Die "Welt"-Gruppe dokumentiert mit viel Getöse bisher unbekannte Briefe des Privatmannes Heinrich Himmler. Doch angesichts von Zitaten wie "Ich fahre nach Auschwitz. Küsse, Dein Heini" stellt sich die Frage: Was soll uns das erklären?

Von Willi Winkler

In den goldigen Fünfzigerjahren geisterte ein Mann durch die Zeitungen, der die dunkle Macht hautnah gespürt hatte. Felix Kersten hieß der Mann, der Heinrich Himmler, dem Reichsführer SS und zeitweise mächtigsten Mann im Dritten Reich, mit japanischer Heiltechnik die allfälligen Skrupel aus dem Nacken massieren durfte. Immerhin war es möglich, dass Himmler in den letzten Kriegswochen etliche tausend Häftlinge nach Schweden ausreisen ließ. Kersten beanspruchte die Befreiungstat für sich. Himmler beging 1945 Selbstmord, und die Heldentaten Kerstens wurden mit jedem Jahr größer. Am Ende wollte er das gesamte Volk der Niederlande davor bewahrt haben, hinter den Ural umgesiedelt zu werden.

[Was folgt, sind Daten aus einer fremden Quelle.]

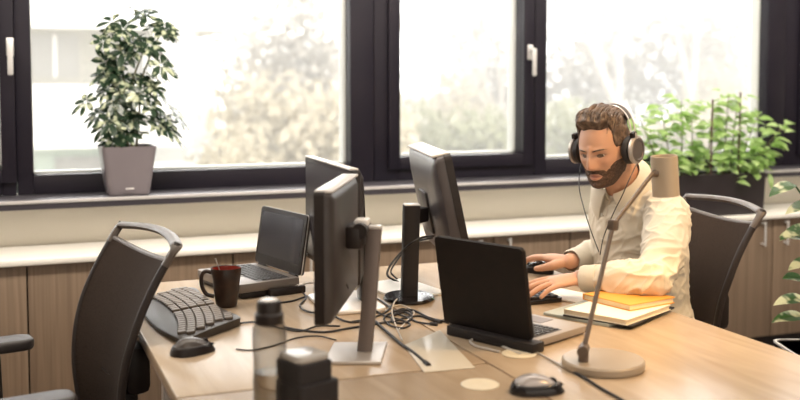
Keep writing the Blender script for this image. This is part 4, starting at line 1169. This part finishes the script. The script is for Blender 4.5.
def brows(b):
    for s_ in (-1, 1):
        P = []
        for i in range(9):
            t = i/8; x = s_*(.012+.036*t); z = .0150+.0060*math.sin(t*2.3)-.003*t+.0
            n = V((x/.0755, .8, z/.119)); 
            best = None
            for q in range(12):
                ny = math.sqrt(max(.01, 1-(n.x*.98)**2-(n.z)**2)); nn = V((n.x, ny, n.z)).normalized()
            p = head_pt(nn); P.append(HM @ (V((x, p.y+.0012, z))))
        tube(b, spline(P, 3), [.0026, .0042, .0042, .0034, .0012], 6, flat=.6)
child('eyebrows', hair_m, brows)
for s_ in (-1, 1):
    n = V((s_*.030/.0755, .9, -.001/.119)).normalized(); p = head_pt(n)
    def eye(b):
        T = HM @ Matrix.Translation((s_*.0305, p.y-.0098, -.0010)) @ Matrix.Rotation(-.30, 4, 'X')
        lathe(b, [(0, -.0113)]+[(.0113*math.cos(a), .0113*math.sin(a)) for a in [-PI/2+PI*k/16 for k in range(1, 16)]]+[(0, .0113)], 24, T @ Matrix.Rotation(-PI/2, 4, 'X'))
        for f in b.faces:
            c = T.inverted() @ f.calc_center_median()
            if c.y > .0098: f.material_index = 1
    child('eye', [mat('eye_white', (.55, .48, .44), .2), mat('eye_iris', (.03, .02, .015), .1)], eye)

# shirt: trunk and sleeves as one cloth, wrinkled along the bends
def wr(p):
    w = noise.noise_vector(p*9)*.035
    q = p+w
    a = 1-2.2*abs(noise.noise(V((q.x*13, q.y*13, q.z*24+3))))
    b = 1-2.2*abs(noise.noise(V((q.x*26-q.z*14, q.y*26+q.z*10, q.z*15+9))))
    return .62*max(a, 0)**2.2+.45*max(b, 0)**2.6+.18*noise.noise(p*9)-.25
bm = bmesh.new()
loft(bm, [ell(cx-.004*(z > .6), cy, z, a+(.022 if z < .85 else .014), b+(.020 if z < .9 else .013)) for cx, cy, z, a, b in TR[:-1]] + [ell(1.850, 2.720, 1.032, .072, .082), ell(1.840, 2.715, 1.048, .060, .066)])
limb(bm, [SL+V((.005, .06, -.005)), SL, (SL+EL)/2+V((.010, -.012, .000)), EL+V((.004, 0, -.002))], [.070, .068, .064, .051], 24, 6)
limb(bm, [EL+V((.004, 0, -.002)), EL*.55+WL*.45+V((.004, -.006, .0)), WL+(EL-WL)*.13], [.051, .051, .0365], 24, 6)
limb(bm, [SR+V((0, -.06, -.005)), SR, (SR+ER)/2, ER], [.070, .067, .060, .051], 24, 6)
limb(bm, [ER, (ER+WR)/2, WR+(ER-WR)*.12], [.051, .048, .0360], 24, 6)
shirt = finish(bm, 'shirt', shirt_m, man, 0); remesh(shirt, .0042, 8, .6)
me = shirt.data; nn = [v.normal.copy() for v in me.vertices]
for v, n in zip(me.vertices, nn):
    p = v.co; a = 0
    e1 = math.exp(-((p-EL).length/.10)**2); e2 = math.exp(-((p-SL-V((0, .02, -.05))).length/.11)**2); e3 = math.exp(-((p-ER).length/.10)**2)
    amt = .0055+.0085*max(e1, e3)+.0065*e2
    d_ = (p-EL).length
    v.co = p+n*(amt*wr(p)*1.25)
# open collar, placket, buttons, cuffs
NA = (neck1-neck0).normalized(); NO = neck0+NA*.112+V((0, 0, 0))
CF = V((-.94, -.34, 0)); CF = (CF-NA*CF.dot(NA)).normalized(); CR = NA.cross(CF)
def collar(b):
    for s_ in (-1, 1):
        g = []
        for i in range(17):
            t = i/16; a = math.radians(168*t)                     # from nape to throat
            out = CF*-math.cos(a)+CR*(s_*math.sin(a))
            rr = .066+.004*t
            base_ = NO+out*rr-NA*(.022+.030*t*t)
            top = NO+out*(rr+.001)+NA*(.022*(1-t*.9)-.012*t*t)
            low = top+out*(.026+.012*t)-NA*(.040+.052*t**3)+CR*(s_*.030*t**3)
            g.append([base_, (base_+top)/2, top, top+out*.006-NA*.003, (top+low)/2+out*.012, low])
        patch(b, g, thick=.0018)
child('collar', shirt_m, collar, 60)
def placket(b):
    g = []
    for i in range(15):
        z = 1.005-.34*i/14
        for k in range(len(TR)-1):
            if TR[k][2] <= z <= TR[k+1][2]: break
        q, w_ = TR[k], TR[k+1]; t = (z-q[2])/(w_[2]-q[2]); ax_ = q[0]+(w_[0]-q[0])*t; a_ = q[3]+(w_[3]-q[3])*t
        xx = ax_-a_-(.029 if z < .85 else .021)
        g.append([V((xx+.002*abs(j), 2.722+.015*j, z)) for j in (-1, -.3, .3, 1)])
    patch(b, g, thick=-.002)
    for i in (2, 6, 10):
        p = g[i][1]; 
pk = child('placket', shirt_m, placket, 40)
for z in (.955, .875, .795):
    for k in range(len(TR)-1):
        if TR[k][2] <= z <= TR[k+1][2]: break
    q, w_ = TR[k], TR[k+1]; t = (z-q[2])/(w_[2]-q[2]); xx = q[0]+(w_[0]-q[0])*t-(q[3]+(w_[3]-q[3])*t)-(.031 if z < .85 else .023)
    one('button', mat('pearl_button', (.6, .56, .48), .25), lambda b: lathe(b, [(0, -.001), (.005, -.001), (.0055, 0), (.004, .0015), (0, .001)], 16, M4((xx-.001, 2.723, z), (0, -PI/2, 0))), pk)
def cuff(b, W, E, r0):
    d_ = (E-W).normalized(); P = [W+(E-W)*.02, W+(E-W)*.06, W+(E-W)*.16, W+(E-W)*.25]
    T, U = frames(P); rings = []
    for p, rr in zip(P, (r0, r0+.003, r0+.004, r0+.006)):
        u = U[0]; w = T[0].cross(u); rings.append([p+u*(rr*math.cos(2*PI*k/28)*(1+.04*math.sin(5*2*PI*k/28)))+w*(rr*math.sin(2*PI*k/28)) for k in range(29)])
    patch(b, rings, thick=.002)
child('cuff', shirt_m, lambda b: cuff(b, WL, EL, .0335), 60); child('cuff', shirt_m, lambda b: cuff(b, WR, ER, .0330), 60)
bm = bmesh.new()
loft(bm, [ell(1.95, 2.735, .445, .12, .175), ell(1.945, 2.735, .50, .145, .188), ell(1.94, 2.735, .57, .140, .182), ell(1.93, 2.735, .62, .125, .170)])
for sy in (-.085, .085):
    limb(bm, [V((1.93, 2.735+sy, .515)), V((1.70, 2.735+sy*1.2, .53)), V((1.47, 2.735+sy*1.4, .53)), V((1.45, 2.735+sy*1.4, .30)), V((1.49, 2.735+sy*1.4, .12))], [.094, .086, .070, .064, .056], 20, 5)
tro = finish(bm, 'trousers', trouser_m, man, 0); remesh(tro, .010, 3)
for sy in (-.085, .085):
    child('shoe', blackgl, lambda b: loft(b, [[V((x, 2.735+sy*1.4+q*w, z)) for q, z in ((-1, 0), (1, 0), (1, h*.5), (.6, h), (-.6, h), (-1, h*.5))] for x, w, h in ((1.555, .026, .05), (1.53, .034, .085), (1.47, .038, .085), (1.40, .045, .055), (1.33, .045, .045), (1.285, .03, .03))]), 40)

# headphones: worn, so a thing of their own
def headphones():
    t = bpy.data.objects.new('headphones', None); C.objects.link(t); t.matrix_world = HM
    tag(t, 'large silver and black over-ear headphones worn by the man', 'headphones')
    for yy in (-.012, .012):
        one('band_wire', silver, lambda b: tube(b, [V((.094*math.cos(a), yy-.078*math.sin(a), .008+.112*math.sin(a))) for a in [PI*k/30 for k in range(31)]], .0026, 8), t)
    one('headband', mat('headband_leather', (.030, .022, .022), .5), lambda b: patch(b, [[V((.089*math.cos(a), y-.076*math.sin(a), .008+.107*math.sin(a))) for y in (-.017, 0, .017)] for a in [math.radians(40+100*k/20) for k in range(21)]], thick=.006), t)
    for s_ in (-1, 1):
        T = Matrix.Translation((s_*.080, .0, -.008)) @ Matrix.Rotation(s_*PI/2, 4, 'Y')
        c = one('ear_cup', mat('ear_cup_grey', (.12, .10, .095), .35, .5), lambda b: lathe(b, [(0, .014), (.030, .014), (.038, .016), (.041, .020), (.041, .028), (.036, .033), (.030, .034), (.028, .031), (0, .033)], 44, T, sy=1.12), t)
        one('cup_ring', mat('cup_silver', (.40, .37, .35), .35, .5), lambda b: lathe(b, [(.0385, .020), (.0425, .021), (.0425, .028), (.038, .032), (.0335, .0335), (.0335, .030)], 44, T, sy=1.12), c)
        one('ear_cushion', mat('cushion_black', (.015, .012, .013), .6), lambda b: lathe(b, [(.024, -.006), (.036, -.007), (.043, -.001), (.043, .008), (.039, .0145), (.024, .0145)], 44, T, sy=1.15), t)
        one('yoke', silver, lambda b: tube(b, spline([V((s_*.094, 0, .012)), V((s_*.100, 0, .020)), V((s_*.110, 0, .030)), V((s_*.108, 0, .046))][::-1], 5), .0045, 8), t)
        one('hinge_block', blackp, lambda b: box(b, (s_*.102, 0, .040), (.016, .026, .018), bev=.004), t)
    def lead(pts):
        Q = [HMi @ p for p in pts]
        one('lead', cable_b, lambda b: tube(b, spline(Q, 8), .0016, 6), t)
    cupR = HM @ V((-.098, .0, -.055)) ; cupL = HM @ V((.098, .0, -.055))
    return cupR, cupL, t, lead
cA, cB, hp, lead = headphones()
# which cup is on the picture's right does not matter: leads hang to the chest and join
for c0, pts in ((min((cA, cB), key=lambda p: p.dot(rt)), ((579, 185, 3.06), (583, 205, 2.98), (590, 228, 2.93), (599, 252, 2.90))), (max((cA, cB), key=lambda p: p.dot(rt)), ((629, 180, 2.88), (622, 196, 2.86), (614, 212, 2.88), (604, 236, 2.89), (600, 255, 2.89)))):
    lead([c0]+[atd(*q) for q in pts])
# ================================================================== LIGHT, WORLD, CAMERA
w = bpy.data.worlds.new('overcast'); bpy.context.scene.world = w; w.use_nodes = True
bg = w.node_tree.nodes['Background']; bg.inputs[0].default_value = (1., .985, .95, 1); bg.inputs[1].default_value = 5.0
def area(name, loc, rot, sx, sy, power, col, portal=False):
    l = bpy.data.lights.new(name, 'AREA'); l.shape = 'RECTANGLE'; l.size = sx; l.size_y = sy; l.energy = power; l.color = col
    o = bpy.data.objects.new(name, l); C.objects.link(o); o.location = loc; o.rotation_euler = rot
    if portal: l.cycles.is_portal = True
    return o
for k, (a, b_) in enumerate(((-1.45, -.005), (.118, 1.5), (1.741, 2.392), (2.53, 3.905), (4.172, 5.8))):
    area('window_portal', ((a+b_)/2, 4.62, 1.66), (-PI/2, 0, 0), b_-a, 1.36, 1, (1, 1, 1), True)
area('fill_main', (1.2, .8, 2.70), (0, 0, 0), 3.2, 1.6, 30, (1, .90, .78))  # unseen overhead fill, added to brighten the interior
area('fill_wall_wash', (1.8, 3.0, 2.68), (math.radians(38), 0, 0), 6.0, .25, 140, (1, .91, .80))  # unseen strip added to wash the wall and worktop with light
def spot(name, loc, tgt, power, col, size, blend=.6, rad=.05):
    l = bpy.data.lights.new(name, 'SPOT'); l.energy = power; l.color = col; l.spot_size = math.radians(size); l.spot_blend = blend; l.shadow_soft_size = rad
    o = bpy.data.objects.new(name, l); C.objects.link(o); o.location = loc; o.rotation_euler = (V(tgt)-V(loc)).to_track_quat('-Z', 'Y').to_euler(); return o
area('fill_rear', (1.6, -2.0, 1.5), (PI/2, 0, 0), 6.5, 2.0, 50, (1, .90, .78))  # added fill behind the camera for the wall and cabinet fronts
spot('fill_warm_spot', (2.35, 1.35, 2.68), (1.70, 2.35, .80), 150, (1, .60, .22), 58, .9, .08)  # unseen warm spot, added to light his arm, the books and desk
spot('desk_lamp_light', lamp_head-V((0, 0, .035)), lamp_head-V((0, 0, 1)), 5, (1, .62, .26), 130, .5, .02)

cam = bpy.data.cameras.new('camera'); co = bpy.data.objects.new('camera', cam); C.objects.link(co)
cam.sensor_width = 36; cam.lens = F*36/800; cam.shift_y = -56/800; cam.clip_start = .05; cam.clip_end = 500
co.matrix_world = basis((0, 0, CAMH), rt, upv, -fw)
cam.dof.use_dof = True; cam.dof.focus_distance = 2.95; cam.dof.aperture_fstop = 2.2
s = bpy.context.scene; s.camera = co
s.view_settings.view_transform = 'Standard'; s.view_settings.look = 'None'; s.view_settings.exposure = 0; s.view_settings.gamma = 1; s.view_settings.use_curve_mapping = False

Nicht nur der Historiker Hugh Trevor-Roper, sondern vor allem das seit je für medizinische Scharlatane aufgeschlossene deutsche Lesepublikum fiel auf die Enthüllungen des Masseurs herein. Wenn einer dem Organisator des Rassenmords schon so nahe gekommen war, dann mussten die durch ihn überlieferten Seufzer unbedingt authentisch sein. Die Bücher Kerstens bedienten das Nachkriegsbedürfnis nach Offenbarungen über die privaten Verhältnisse der Mörder. Schließlich war die Frage, ob Hitler womöglich mit nur einem Hoden durchs Leben ging, wesentlich interessanter als die nach dem Massenerfolg der nationalsozialistischen Bewegung.

Gewaltiges Getöse

Seltsamerweise ist trotz fünf Jahrzehnten wissenschaftlicher Forschung das Bedürfnis nach privaten Details bei den NS-Führern ungebrochen. Die Welt am Sonntag versprach gestern rot grundiert "Himmler - Handschrift eines Massenmörders". Diese Handschrift besagt nicht viel, aber das ist für Chefredakteur Jan-Eric Peters kein Grund, nicht trotzdem ein gewaltiges Getöse zu veranstalten. Eine achtteilige Serie wird angekündigt, und die Leser dürfen sich auf ein "außergewöhnliches Online-Special" freuen. Ja, es heißt tatsächlich so: www.welt.de/himmler-special, Himmler zum Runterladen.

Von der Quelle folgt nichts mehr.